Des critiques qui vont compter pour la suite

De nombreuses villes ont renoncé à diffuser les matchs sur écrans géants, les ONG – et notamment Amnesty International dont La Dépêche a publié l’interview de May Romanos, l’avocate qui a mené l’enquête sur les chantiers du Qatar – ont largement expliqué les coulisses indignes de ce Mondial 2022, la façon dont le Qatar ne respecte toujours pas les droits humains, ceux des femmes comme ceux des homosexuels qui, faut-il le rappeler, qui risquent la peine de mort, ou l’aberration écologique de stades climatisés en plein désert.

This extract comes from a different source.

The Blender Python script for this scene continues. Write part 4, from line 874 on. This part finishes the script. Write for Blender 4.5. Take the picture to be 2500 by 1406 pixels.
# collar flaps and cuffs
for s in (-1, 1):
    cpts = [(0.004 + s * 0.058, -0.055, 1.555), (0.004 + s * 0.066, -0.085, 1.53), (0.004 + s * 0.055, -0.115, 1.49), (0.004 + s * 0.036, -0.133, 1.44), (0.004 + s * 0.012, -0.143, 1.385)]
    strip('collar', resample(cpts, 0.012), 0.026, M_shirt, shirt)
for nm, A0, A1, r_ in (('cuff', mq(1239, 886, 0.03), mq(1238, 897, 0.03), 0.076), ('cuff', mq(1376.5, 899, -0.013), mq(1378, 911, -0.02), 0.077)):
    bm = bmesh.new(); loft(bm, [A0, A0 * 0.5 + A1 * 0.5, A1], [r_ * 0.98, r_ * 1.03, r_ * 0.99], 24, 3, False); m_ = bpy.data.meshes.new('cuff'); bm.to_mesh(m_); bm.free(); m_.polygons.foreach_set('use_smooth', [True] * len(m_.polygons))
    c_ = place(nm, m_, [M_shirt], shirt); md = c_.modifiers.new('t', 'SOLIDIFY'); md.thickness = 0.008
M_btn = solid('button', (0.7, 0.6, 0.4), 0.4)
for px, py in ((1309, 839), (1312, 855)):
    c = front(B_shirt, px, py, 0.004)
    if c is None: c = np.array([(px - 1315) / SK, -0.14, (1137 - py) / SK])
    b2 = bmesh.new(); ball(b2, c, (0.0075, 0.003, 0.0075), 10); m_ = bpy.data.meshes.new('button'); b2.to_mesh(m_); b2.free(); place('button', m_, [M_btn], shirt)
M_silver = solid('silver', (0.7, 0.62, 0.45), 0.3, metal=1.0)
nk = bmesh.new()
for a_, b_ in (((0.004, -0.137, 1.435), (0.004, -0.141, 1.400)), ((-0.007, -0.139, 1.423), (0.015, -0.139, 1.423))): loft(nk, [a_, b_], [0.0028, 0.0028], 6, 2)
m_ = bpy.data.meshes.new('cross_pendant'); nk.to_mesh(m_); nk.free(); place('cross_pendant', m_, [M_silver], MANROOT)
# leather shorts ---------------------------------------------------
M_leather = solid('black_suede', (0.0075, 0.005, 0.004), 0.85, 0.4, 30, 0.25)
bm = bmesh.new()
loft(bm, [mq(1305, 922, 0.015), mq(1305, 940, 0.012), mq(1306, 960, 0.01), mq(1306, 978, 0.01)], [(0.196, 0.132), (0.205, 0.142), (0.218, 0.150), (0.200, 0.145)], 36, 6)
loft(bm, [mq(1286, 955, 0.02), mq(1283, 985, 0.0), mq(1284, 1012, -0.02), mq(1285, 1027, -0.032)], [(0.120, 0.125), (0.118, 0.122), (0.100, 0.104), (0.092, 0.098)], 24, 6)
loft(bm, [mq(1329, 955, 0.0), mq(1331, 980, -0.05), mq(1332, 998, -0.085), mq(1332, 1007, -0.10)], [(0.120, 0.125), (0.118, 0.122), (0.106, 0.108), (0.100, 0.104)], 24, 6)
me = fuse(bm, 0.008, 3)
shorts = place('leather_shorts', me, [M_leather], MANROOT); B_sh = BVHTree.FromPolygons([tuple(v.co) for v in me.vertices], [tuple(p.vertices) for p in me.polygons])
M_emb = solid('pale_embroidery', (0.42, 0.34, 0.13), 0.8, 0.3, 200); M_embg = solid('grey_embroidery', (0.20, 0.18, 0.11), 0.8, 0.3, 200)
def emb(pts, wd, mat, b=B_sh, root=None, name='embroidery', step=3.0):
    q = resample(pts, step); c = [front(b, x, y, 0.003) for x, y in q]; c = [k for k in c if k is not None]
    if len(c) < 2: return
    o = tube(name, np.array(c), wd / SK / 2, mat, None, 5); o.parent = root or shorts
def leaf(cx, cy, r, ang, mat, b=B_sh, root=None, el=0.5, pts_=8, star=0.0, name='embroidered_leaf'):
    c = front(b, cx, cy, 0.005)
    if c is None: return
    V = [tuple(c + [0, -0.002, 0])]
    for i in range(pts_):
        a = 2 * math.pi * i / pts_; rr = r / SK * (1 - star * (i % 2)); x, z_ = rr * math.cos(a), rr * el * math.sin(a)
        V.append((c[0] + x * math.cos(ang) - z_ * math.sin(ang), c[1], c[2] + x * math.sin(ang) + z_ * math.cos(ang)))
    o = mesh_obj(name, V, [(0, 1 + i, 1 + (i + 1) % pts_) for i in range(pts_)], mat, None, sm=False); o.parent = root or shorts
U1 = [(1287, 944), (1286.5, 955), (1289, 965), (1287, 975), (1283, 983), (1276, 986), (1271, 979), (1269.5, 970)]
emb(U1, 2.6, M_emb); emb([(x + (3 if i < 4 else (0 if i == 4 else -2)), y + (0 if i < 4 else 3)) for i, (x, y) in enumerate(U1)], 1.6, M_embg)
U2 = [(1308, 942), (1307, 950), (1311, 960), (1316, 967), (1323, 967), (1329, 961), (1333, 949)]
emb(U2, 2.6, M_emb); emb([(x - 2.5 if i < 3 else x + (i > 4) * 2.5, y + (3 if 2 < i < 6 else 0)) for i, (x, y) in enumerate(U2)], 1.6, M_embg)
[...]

Mais la passion du foot, l’intérêt pour le jeu dans une période marquée par les crises (guerre en Ukraine, crise de l’énergie…) se sont, d’évidence, imposés face à un boycott qui semblait bien trop tardif.

Ce qui n’a pas empêché aux spectateurs sur place d’arborer des couleurs arc-en-ciel ni à certaines équipes de faire des gestes forts comme la Mannschaft allemande dont les joueurs ont pris la pose en se masquant la bouche avec la main…

En septembre, le sociologue du sport Eric Monnin estimait que le boycott n’avait « plus beaucoup de sens », prédisant qu’ « il n’y aura pas de boycott significatif parce qu’il y a tellement d’enjeux économiques que, globalement, c’est impossible ». Pour autant, si minimes auront été les actions de boycott, elles auront eu de l’écho et impacteront – peut-être – les prochaines coupes du monde.